Dominique Boullier – La posture queer est une nécessité, un relativisme et une impasse politique


Dominique Boullier / dimanche 11 février 2007

 

Le queer est une nécessité.

 

Les travaux des auteur(e)s queer et l’article d’Éric Macé renouvellent de façon utile la question du féminisme. La critique du patriarcat par le féminisme égalitariste classique a conduit à réaffirmer une notion de genre qui peut enfermer dans des rôles, des asymétries et qui est ellemêm e construite. Lorsque Beauvoir utilise le « genre », c’est d’une façon critique contre les naturalismes du « sexe ». Sa critique du genre comme construction sociale doit aider à décoller des identités assignées pour ouvrir des espaces de choix.
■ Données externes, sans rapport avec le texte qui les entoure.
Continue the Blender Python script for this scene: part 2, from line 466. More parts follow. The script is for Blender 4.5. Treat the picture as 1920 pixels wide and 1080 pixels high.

Or, très vite, théoriquement et politiquement, on l’exploite pour faire du néo-féminisme ou revenir à une forme de naturalisation du genre. Il est donc important de reprendre sans cesse ce travail pour indiquer qu’il doit y avoir débat, que les inégalités se reforment toujours, en se servant du « genre » comme elles ont pu utiliser le « sexe ». C’est en cela que le constructivisme radical du queer est important car il relance l’incertitude, il empêche de fonder les catégories de sexe ou de genre sur de supposées natures scientifiquement justifiées. Lorsque l’on suit avec M.-H. Bourcier les débats internes de ce mouvement, on se rend compte que cette posture antinaturalisation n’a pas de fin. Les débats font rage entre ceux qui considèrent que certaines composantes du mouvement queer dérivent elles-mêmes vers des définitions naturelles : par exemple daddies, queens, s/he, trans, transman, tranny, ftm, mtf, ne cessent de se différencier mais aussi de critiquer les autres pour leur enfermement dans des statuts naturalisés. On trouve toujours plus critique que soi et plus antinaturalisation que soi (…).